What do you mean the SEC rejected this proposal?  After all, the BD paid the commissions directly to the RRs, not their unregistered entity.  Isn’t that exactly what 2420 requires?  I concede that there was more to the SEC’s analysis than this.  I also concede that the SEC has granted no-action relief in “employee leasing” situations.  The point, however, is this, and it’s simple:  if you are a BD, you cannot blithely ignore what your RRs do with their commission payments, simply because you were clever enough to have been aware of Rule 2420 and ensured that all commission payments were made directly to registered persons.

I’ll give you one more scenario to think about, something even more baffling.  Let’s take the same owner of the branch I talked about earlier, same branch, same facts, but with one big difference: let’s presume that this guy is not the sole owner of the LLC under which he runs his branch.  Instead, let’s presume that the he is only a co-owner, and the other co-owner is not registered.  Let’s also presume that the unregistered co-owner has ZERO role in the operation of the branch; his sole function is to cash the check that he receives each month representing his share of the profits earned at the branch.  Is this ok under 2420?

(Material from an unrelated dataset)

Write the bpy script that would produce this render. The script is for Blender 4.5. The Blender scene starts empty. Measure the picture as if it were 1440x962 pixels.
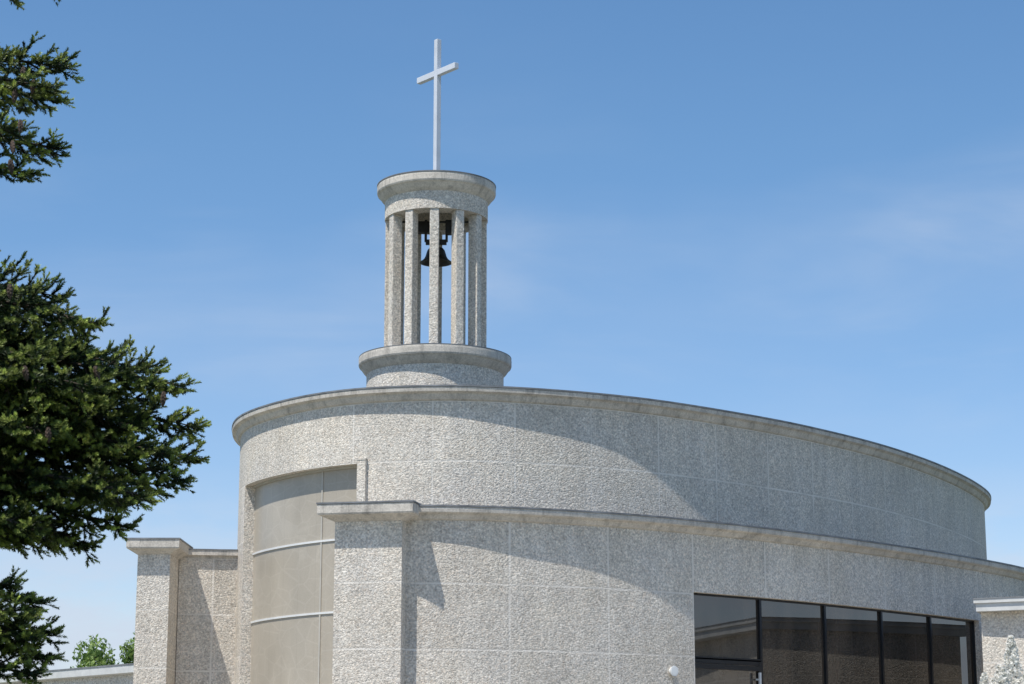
import bpy, bmesh, math, random
import numpy as np
from mathutils import Vector, Matrix
random.seed(7); rng=np.random.default_rng(7)
scene=bpy.context.scene
scene.view_settings.view_transform='Standard'
try: scene.view_settings.look='None'
except Exception: pass
scene.view_settings.exposure=0
COL=scene.collection

# ------------------------------------------------------------ node helpers
class NT:
    def __init__(s,tree): s.t=tree; s.n=tree.nodes; s.l=tree.links
    def new(s,typ,**kw):
        n=s.n.new(typ)
        for k,v in kw.items(): setattr(n,k,v)
        return n
    def put(s,sock,v):
        if hasattr(v,'links') or isinstance(v,bpy.types.NodeSocket): s.l.new(v,sock)
        else: sock.default_value=v
    def math(s,op,a,b=None,c=None,clamp=False):
        n=s.new('ShaderNodeMath',operation=op); n.use_clamp=clamp
        s.put(n.inputs[0],a)
        if b is not None: s.put(n.inputs[1],b)
        if c is not None: s.put(n.inputs[2],c)
        return n.outputs[0]
    def noise(s,vec,scale,detail=3,rough=.55,dist=0):
        n=s.new('ShaderNodeTexNoise'); s.put(n.inputs['Vector'],vec)
        n.inputs['Scale'].default_value=scale; n.inputs['Detail'].default_value=detail
        n.inputs['Roughness'].default_value=rough; n.inputs['Distortion'].default_value=dist
        return n.outputs['Fac']
    def maprange(s,v,a,b,c,d):
        n=s.new('ShaderNodeMapRange'); s.put(n.inputs[0],v)
        for i,x in enumerate((a,b,c,d)): n.inputs[i+1].default_value=x
        return n.outputs[0]
    def mapping(s,vec,scale=(1,1,1),rot=(0,0,0),loc=(0,0,0)):
        n=s.new('ShaderNodeMapping'); s.put(n.inputs['Vector'],vec)
        n.inputs['Scale'].default_value=scale; n.inputs['Rotation'].default_value=rot; n.inputs['Location'].default_value=loc
        return n.outputs[0]
    def mix(s,f,a,b,blend='MIX'):
        n=s.new('ShaderNodeMix',data_type='RGBA',blend_type=blend)
        s.put(n.inputs[0],f); s.put(n.inputs[6],a); s.put(n.inputs[7],b)
        return n.outputs[2]
def new_mat(name):
    m=bpy.data.materials.new(name); m.use_nodes=True
    nt=NT(m.node_tree); b=nt.n['Principled BSDF']
    return m,nt,b
def scal(nt,v):
    c=nt.new('ShaderNodeCombineColor'); 
    for i in range(3): nt.put(c.inputs[i],v)
    return c.outputs[0]

def stone_mat(name,joints=True,base=(.725,.665,.57),rough_amp=1.0,grime=1.0):
    m,nt,b=new_mat(name)
    tc=nt.new('ShaderNodeTexCoord'); o=tc.outputs['Object']
    n1=nt.noise(o,36,4,.7)
    n0=nt.noise(o,13,3,.6)
    v=nt.new('ShaderNodeTexVoronoi'); nt.put(v.inputs['Vector'],o); v.inputs['Scale'].default_value=45
    vb=nt.new('ShaderNodeSeparateColor'); nt.put(vb.inputs[0],v.outputs['Color'])
    speck=nt.maprange(vb.outputs[0],0,1,.77,1.16)
    fine=nt.maprange(n1,.33,.6,.64,1.16)
    mid=nt.maprange(n0,.35,.65,.94,1.04)
    sp=nt.math('MULTIPLY',nt.math('MULTIPLY',speck,fine),mid)
    big=nt.maprange(nt.noise(o,.7,5,.6),.3,.7,.9,1.06)
    st=nt.maprange(nt.noise(nt.mapping(o,(3,3,.35)),1.6,5,.65),.35,.75,1.04,1-.12*grime)
    mul=nt.math('MULTIPLY',nt.math('MULTIPLY',sp,big),st)
    tint=nt.mix(nt.maprange(nt.noise(o,1.7,3,.5),.35,.7,0,1),(*base,1),(base[0]*.95,base[1]*.97,base[2]*1.01,1))
    pink=nt.mix(nt.maprange(vb.outputs[1],.6,1,0,.45),tint,(base[0]*1.04,base[1]*.92,base[2]*.84,1))
    col=nt.mix(1.0,pink,scal(nt,mul),'MULTIPLY')
    height=nt.math('ADD',nt.math('MULTIPLY',n1,.7),nt.math('MULTIPLY',v.outputs['Distance'],-.55))
    height=nt.math('ADD',height,nt.math('MULTIPLY',n0,.5))
    if joints:
        # rain runs below the two coping lines
        sz=nt.new('ShaderNodeSeparateXYZ'); nt.put(sz.inputs[0],o)
        m1=nt.math('MULTIPLY',nt.maprange(sz.outputs[2],4.6,5.15,0,1),nt.math('LESS_THAN',sz.outputs[2],5.17))
        m2=nt.maprange(sz.outputs[2],6.6,7.15,0,1)
        runs=nt.maprange(nt.noise(nt.mapping(o,(5,5,.4)),1.7,5,.7),.48,.7,0,.3)
        col=nt.mix(nt.math('MULTIPLY',nt.math('MAXIMUM',m1,m2),runs),col,(.20,.185,.16,1))
        uv=nt.new('ShaderNodeSeparateXYZ'); nt.put(uv.inputs[0],tc.outputs['UV'])
        wob=nt.math('MULTIPLY',nt.math('SUBTRACT',nt.noise(o,9,3,.6),.5),.016)
        def jd(c,p):
            q=nt.math('DIVIDE',nt.math('ADD',c,wob),p)
            return nt.math('MULTIPLY',nt.math('ABSOLUTE',nt.math('SUBTRACT',q,nt.math('ROUND',q))),p)
        dmin=nt.math('MINIMUM',jd(uv.outputs[0],1.45),nt.math('MULTIPLY',jd(uv.outputs[1],.9),1.1))
        jn=nt.maprange(dmin,.010,.019,1,0)
        halo=nt.maprange(dmin,.016,.045,.13,0)  # dark edge beside each joint, shade painted in to suggest relief
        col=nt.mix(halo,col,(.25,.22,.19,1))
        f=nt.math('MULTIPLY',jn,nt.maprange(nt.noise(o,2.2,4,.6),.33,.6,.4,.92))
        col=nt.mix(f,col,(.80,.75,.67,1))
        cell=nt.new('ShaderNodeCombineXYZ')
        nt.put(cell.inputs[0],nt.math('FLOOR',nt.math('DIVIDE',uv.outputs[0],1.45)))
        nt.put(cell.inputs[1],nt.math('FLOOR',nt.math('DIVIDE',uv.outputs[1],.9)))
        wn=nt.new('ShaderNodeTexWhiteNoise'); nt.put(wn.inputs['Vector'],cell.outputs[0])
        col=nt.mix(1.0,col,scal(nt,nt.maprange(wn.outputs['Value'],0,1,.95,1.04)),'MULTIPLY')
        height=nt.math('SUBTRACT',height,nt.math('MULTIPLY',jn,.1))
    nt.put(b.inputs['Base Color'],col); b.inputs['Roughness'].default_value=.93
    b.inputs['Specular IOR Level'].default_value=.2
    bp=nt.new('ShaderNodeBump'); bp.inputs['Strength'].default_value=.8*rough_amp; bp.inputs['Distance'].default_value=.014
    nt.put(bp.inputs['Height'],height); nt.put(b.inputs['Normal'],bp.outputs[0])
    return m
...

Before I answer, consider this:  at the firm level, it is perfectly fine for an unregistered person to serve as a “passive” owner.  As long as you are not involved in the day-to-day management of the BD, you can own some or all of the BD – and be entitled to its profits – without having to register in any capacity.  (Granted, FINRA will push back hard to confirm that the ownership is truly “passive,” but it’s hardly impossible to make this showing.)

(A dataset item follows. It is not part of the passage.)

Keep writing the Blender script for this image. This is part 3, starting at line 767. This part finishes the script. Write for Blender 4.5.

Given this, it would certainly seem that the answer to the question I posed two paragraphs ago must be “yes,” right?  I mean, if passive ownership is ok at the firm level, then it must also be ok at the branch level.  That’s just simple logic.

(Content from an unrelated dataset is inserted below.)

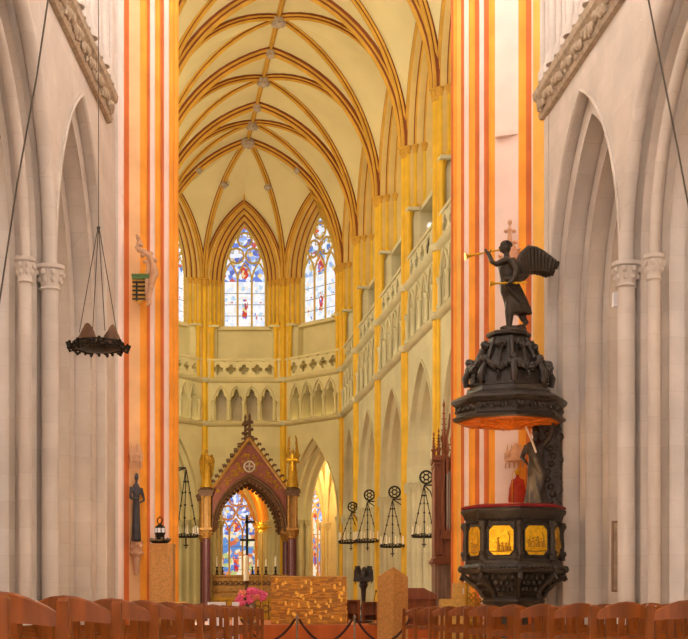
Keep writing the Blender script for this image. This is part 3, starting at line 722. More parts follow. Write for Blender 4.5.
# ================================================================ CHAIRS
def make_chair():
    t = thing('church_chair', '', 'chair')
    w, dp = .43, .40; hw = w/2-.02; yb, yf = -.19, .19
    mb = MB(); rows = []
    for i in range(9):
        u = -hw+2*hw*i/8; s = math.cos(PI*(i/8-.5)); c = yb-.012-.03*s
        zt, zbm = .785+.078*s**.9, .752+.016*s
        rows.append([(u, c-.011, zbm), (u, c+.011, zbm), (u, c+.011, zt-.006), (u, c+.006, zt), (u, c-.006, zt), (u, c-.011, zt-.006)])
    mb.grid(rows, 0, True); mb.build('top_rail', 'chair', t, smooth=True)
    mb = MB(); rows = []
    for i in range(9):
        u = -hw+2*hw*i/8; s = math.cos(PI*(i/8-.5)); c = yb-.005-.025*s
        rows.append([(u, c-.009, .60), (u, c+.009, .60), (u, c+.009, .64+.015*s), (u, c-.009, .64+.015*s)])
    mb.grid(rows, 0, True); mb.build('mid_rail', 'chair', t, smooth=True)
    mb = MB(); mb.box((0, -.005, .445), (w-.01, dp, .035), 0); mb.box((0, -.005, .468), (w-.05, dp-.04, .014), 0, 0, .9); mb.build('seat', 'rush', t)
    for sg in (-1, 1):
        mb = MB()
        rows = []
        for z, dy, q in ((0, .0, .015), (.44, 0, .019), (.6, -.01, .019), (.80, -.035, .018), (.832, -.037, .018), (.842, -.037, .012)):
            rows.append([(sg*hw+a*q, yb+dy*.6+b*q*.9, z) for a, b in ((-1, -1), (1, -1), (1, 1), (-1, 1))])
        b0 = mb.grid(rows, 0, True); mb.face([b0+20+j for j in range(4)]); mb.build('rear_leg', 'chair', t)
        mb = MB(); mb.box((sg*(hw-.005), yf-.02, .215), (.032, .032, .43)); mb.build('front_leg', 'chair', t)
        mb = MB(); mb.box((sg*hw, 0, .20), (.016, .36, .022)); mb.build('side_stretcher', 'chair', t)
    mb = MB(); mb.box((0, yf-.02, .26), (w-.06, .016, .022)); mb.build('front_stretcher', 'chair', t)
    return t
ORD = ['first', 'second', 'third', 'fourth', 'fifth', 'sixth', 'seventh', 'eighth', 'ninth', 'tenth', 'eleventh', 'twelfth', 'thirteenth', 'fourteenth']
proto = make_chair(); used = [False]
def place(x, y, rz, label, group):
    o = proto if not used[0] else copy_tree(proto); used[0] = True
    o.location = (x, y, 0); o.rotation_euler = (0, 0, rz); o['label'] = label; o['group'] = group
def seatname(i): return 'aisle seat' if i == 0 else '%s seat from the aisle' % ORD[i]
PW = .43/2-.02
rowsL = [3.42]+[4.16+1.03*k for k in range(12)]
for r, d in enumerate(rowsL):
    xe = -.845-.0066*(d-4)
    n = max(1, min(8, int((d*.251+xe)/.47)+2))
    for i in range(n):
        place(xe-PW-.47*i, d+.19+random.uniform(-.02, .02), random.uniform(-.03, .03),
              'wooden chair in left block, %s row from the camera, %s' % (ORD[r], seatname(i)), 'chairs left of the central aisle')
rowsR = [7.1+1.03*k for k in range(10)]
for r, d in enumerate(rowsR):
    xe = 1.555-.0935*(d-7.1)
    n = max(1, min(8, int((d*.251-xe)/.47)+2))
    for i in range(n):
        q = .47*i+PW
        place(xe+q, d+.19+q*.0935+random.uniform(-.02, .02), .093+random.uniform(-.03, .03),
              'wooden chair in right block, %s row from the camera, %s' % (ORD[r], seatname(i)), 'chairs right of the central aisle')
#<<T
# ================================================================ FIGURES
def figure(mb, H, x=0, y=0, z=0, face=-PI/2, arms=(), lean=0.0, robe=True, wide=1.0, folds=9, deep=.10):
    """draped standing figure; face = heading angle; arms = lists of points in body axes (right, forward, up) as fractions of H"""
    cf, sf = math.cos(face), math.sin(face)
    def W(r, f, u): return (x+H*(r*sf+f*cf), y+H*(-r*cf+f*sf), z+H*u)
    prof = [(0, .15, .125, 0), (.02, .155, .13, 0), (.12, .14, .115, 0), (.28, .125, .10, .005), (.42, .118, .09, .0), (.52, .112, .082, 0), (.58, .098, .072, 0), (.68, .112, .078, .005), (.76, .125, .07, 0), (.80, .115, .06, -.002), (.825, .07, .048, 0), (.845, .04, .04, .006), (.88, .037, .037, .012)]
    rows = []
    for u, a, b, f0 in prof:
        row = []
        for j in range(28):
            th = 2*PI*j/28; k = 1+(deep*(1-u/.6) if u < .6 else 0)*math.sin(folds*th+u*9)
            row.append(W(wide*a*k*math.cos(th), b*k*math.sin(th)+f0+lean*u*u, u))
        rows.append(row)
    b = mb.grid(rows, 0, True); mb.face([b+j for j in range(28)][::-1]); mb.face([b+(len(prof)-1)*28+j for j in range(28)])
    hf = lean*.85
    def blob(r, f, u, s, n=10): c = W(r, f+hf, u); mb.ball(c, (s[0]*H, s[0]*H, s[1]*H), 0, n, 7)
    blob(0, .012, .925, (.050, .066)); blob(0, .03, .895, (.032, .032)); blob(0, .066, .918, (.010, .018), 6); blob(0, .055, .898, (.015, .007), 6)
    for sg in (-1, 1): blob(sg*.021, .05, .944, (.014, .007), 6); blob(sg*.05, .01, .925, (.010, .018), 6)
    for arm in arms:
        pts = [W(*p) for p in arm]; n = len(pts)
        mb.tube(pts, [H*(.040-.018*i/(n-1)) for i in range(n)], 0, 10)
        a, b2 = Vector(arm[-2]), Vector(arm[-1]); d = (b2-a).normalized(); s = Vector((d.y, -d.x, 0)); s = s.normalized() if s.length > .05 else Vector((1, 0, 0))
        mb.ball(W(*(b2+d*.02)), (H*.022, H*.022, H*.022), 0, 8, 5)
        for k in range(4):
            q = b2+d*.03+s*(.012*(k-1.5)); e = q+d*(.045-.006*abs(k-1.2)); g = e+d*.012-Vector((0, 0, .012)); mb.tube([W(*q), W(*e), W(*g)], H*.0065, 0, 6)
        q = b2+d*.012+s*.022; mb.tube([W(*q), W(*(q+d*.025+s*.014)), W(*(q+d*.042+s*.012))], H*.0075, 0, 6)
    return W
# ================================================================ PULPIT
PX, PY = X(513.5, 25.8), 25.8
pul = thing('pulpit', 'carved dark oak octagonal pulpit with gilded panels and sounding board against right pier', 'pulpit', (PX, PY, 0))
A8 = -PI/2
mb = MB(); mb.lathe((0, 0, 0), [(.45, 0), (.45, .12), (.3, .2), (.26, .85), (.56, .95), (.60, 1.0), (.57, 1.06), (.52, 1.1)], 0, 8, A8)
mb.build('base', 'oak', pul)
mb = MB(); mb.lathe((0, 0, 0), [(.52, 1.1), (.56, 1.2), (.66, 1.32), (.80, 1.44), (.84, 1.5)], 0, 8, A8)
for k in range(40):
    a = 2*PI*k/40; q = .93+.07*abs(math.cos(4*(a-A8)))
    for r, z in ((.6, 1.22), (.70, 1.34), (.80, 1.44)): mb.ball((r*q*math.cos(a), r*q*math.sin(a), z), (.045, .045, .05), 0, 6, 4)
for k in range(8):
    a = A8+k*PI/4
    mb.tube([(r*math.cos(a), r*math.sin(a), z) for r, z in ((.56, 1.08), (.62, 1.2), (.74, 1.32), (.88, 1.42), (.97, 1.5), (.99, 1.42), (.94, 1.38))], [.05, .05, .05, .055, .05, .04, .02], 0, 8)
mb.build('corbel', 'oak', pul, smooth=True)
bas = MB(); bas.lathe((0, 0, 0), [(.84, 1.5), (.95, 1.52), (.99, 1.58), (.96, 1.66), (.91, 1.70), (.90, 1.76), (.86, 1.78), (.86, 2.58), (.90, 2.62), (.93, 2.66), (.94, 2.72), (.99, 2.78), (1.0, 2.84), (.97, 2.87), (.7, 2.87)], 0, 8, A8)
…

Well, shame on you for thinking logic applies when it comes to FINRA.  The fact is, I have had a FINRA examiner tell me, in this exact circumstance, that it was a 2040 violation for the registered co-owner of the branch to share profits with the unregistered, passive co-owner of the branch.  I pushed back – hard – and enough time has transpired since then with no follow-up that I can only presume that the issue has died on the vine (or the examiner quit FINRA and the exam got forgotten – not an unheard of story).

But, it goes to show you, again, the lesson of today’s post: as a BD, your job doesn’t end when you have ensured that commissions are paid directly to registered people.  No, you have to go further, you need to ask enough questions so you understand what those people are doing with that money.  If they simply deposit it into their personal checking account, and use it to pay their household expenses, no one is going to claim you’ve violated 2040 because the rep’s spouse wrote a check off of that account to pay the mortgage.  But…if the rep gives his commission check to an entity he created to run the operations of his branch office, you had better, at a minimum, be aware of that, and, even better, have a memo in your file reflecting your reasoned conclusion why this did not implicate Rule 2420.

[1] FINRA, of course, only has jurisdiction over BDs and individuals associated with a BD.  If someone is paid commissions but is not properly registered, while FINRA may properly take issue with the BD payor, FINRA has no standing to do anything to the unregistered recipient because it does not have jurisdiction over that person/entity.  But, because the receipt of transaction based compensation is deemed to be a hallmark of acting as a broker-dealer (not necessarily a dispositive fact, but pretty damn telling), this means that the unregistered recipient may find him/herself in hot water with the SEC, for acting as an unregistered BD.

[2] Again, the reason this guidance comes from the SEC, not FINRA, is that it is the SEC that dictates the circumstances under which an entity needs to be registered as a BD.